Pour Antoine, l’un des chargés de mission, « l’accueil de jour est aussi un point d’ancrage qui ne rentre pas dans la politique d’invisibilisation en vigueur ici ». Dehors, un ballon vole au-dessus de sa tête et atterrit sur le toit du bâtiment. Il souffle de dépit : « On est allés acheter des ballons hier, il y en a déjà deux sur le toit. » Lieu de répit et de repos, l’accueil de jour est aussi un lieu d’orientation des personnes bloquées à la frontière. Antoine le précise : « C'est un endroit de présence permanente et fraternelle de nos bénévoles, il y a un accès aux infos de survie à Calais, comme les lieux et horaires des distributions, des douches ou des charges de téléphones. On veut permettre aussi aux personnes de faire un choix informé sur leur futur. » Le lendemain matin, un temps d’échange et d’information est prévu sur l’accueil et l’asile en France. « On veut montrer aux personnes qui souhaitent se stabiliser en France qu’elles peuvent le faire. Notre vœu à l’avenir est de pouvoir les accompagner dans cette démarche », détaille Antoine.

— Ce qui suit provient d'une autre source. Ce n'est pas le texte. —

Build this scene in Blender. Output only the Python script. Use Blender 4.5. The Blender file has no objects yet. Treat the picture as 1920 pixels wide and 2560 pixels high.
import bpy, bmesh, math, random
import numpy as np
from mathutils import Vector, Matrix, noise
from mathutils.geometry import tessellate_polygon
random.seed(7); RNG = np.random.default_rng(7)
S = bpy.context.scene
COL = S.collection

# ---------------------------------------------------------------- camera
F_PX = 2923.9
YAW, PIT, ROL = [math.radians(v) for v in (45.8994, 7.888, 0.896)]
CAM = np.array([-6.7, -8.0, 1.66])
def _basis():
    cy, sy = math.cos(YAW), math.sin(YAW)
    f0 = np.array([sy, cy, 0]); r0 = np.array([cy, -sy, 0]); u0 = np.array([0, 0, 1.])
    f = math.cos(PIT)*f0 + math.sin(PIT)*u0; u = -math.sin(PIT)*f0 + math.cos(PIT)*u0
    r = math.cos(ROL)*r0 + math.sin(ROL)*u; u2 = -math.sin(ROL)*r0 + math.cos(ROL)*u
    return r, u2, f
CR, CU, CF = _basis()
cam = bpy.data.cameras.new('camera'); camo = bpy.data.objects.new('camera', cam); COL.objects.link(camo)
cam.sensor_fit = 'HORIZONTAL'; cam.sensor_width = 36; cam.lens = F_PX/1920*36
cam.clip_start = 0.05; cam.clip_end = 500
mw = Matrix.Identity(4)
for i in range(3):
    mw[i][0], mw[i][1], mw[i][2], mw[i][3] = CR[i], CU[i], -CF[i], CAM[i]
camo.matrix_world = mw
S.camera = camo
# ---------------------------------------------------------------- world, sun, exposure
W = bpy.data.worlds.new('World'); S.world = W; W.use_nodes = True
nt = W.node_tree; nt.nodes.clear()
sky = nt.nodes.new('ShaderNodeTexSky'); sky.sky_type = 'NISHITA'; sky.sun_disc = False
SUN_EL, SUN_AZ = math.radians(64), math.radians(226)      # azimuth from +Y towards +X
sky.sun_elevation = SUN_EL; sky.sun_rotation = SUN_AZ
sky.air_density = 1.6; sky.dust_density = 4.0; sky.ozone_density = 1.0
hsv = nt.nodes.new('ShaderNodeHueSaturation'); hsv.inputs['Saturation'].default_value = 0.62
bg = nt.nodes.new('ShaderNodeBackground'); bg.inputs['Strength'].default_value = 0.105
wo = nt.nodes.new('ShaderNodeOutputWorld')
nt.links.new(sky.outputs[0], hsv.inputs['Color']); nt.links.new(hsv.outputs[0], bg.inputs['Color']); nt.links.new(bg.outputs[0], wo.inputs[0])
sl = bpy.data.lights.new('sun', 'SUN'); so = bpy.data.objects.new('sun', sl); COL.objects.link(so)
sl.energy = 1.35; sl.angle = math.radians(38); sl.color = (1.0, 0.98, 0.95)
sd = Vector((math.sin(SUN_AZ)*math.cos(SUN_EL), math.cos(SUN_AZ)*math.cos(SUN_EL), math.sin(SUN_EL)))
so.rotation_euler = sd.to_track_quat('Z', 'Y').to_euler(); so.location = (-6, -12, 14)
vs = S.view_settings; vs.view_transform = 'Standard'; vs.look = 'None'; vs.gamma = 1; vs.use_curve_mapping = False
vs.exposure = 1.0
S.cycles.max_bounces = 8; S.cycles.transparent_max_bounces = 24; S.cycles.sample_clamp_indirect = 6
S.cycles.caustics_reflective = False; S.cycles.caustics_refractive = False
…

Ouvert les lundi, mercredi, jeudi et vendredi, l’accueil de jour est le seul endroit de ce type à Calais. En fin de journée, les personnes quittent petit à petit le bâtiment, rangent les chaises et récupèrent le linge qui sèche, étendu. Les bénévoles remballent aussi, car certains viennent de loin. « Ici, il y a des gens de Calais, de Paris, du Touquet, d’autres pays d’Europe et même du monde. De tous âges, de toutes conditions sociales et de toutes religions. C’est ce qui redonne un peu d’espoir dans ce bourbier », conclut Rasta en écrasant sa cigarette.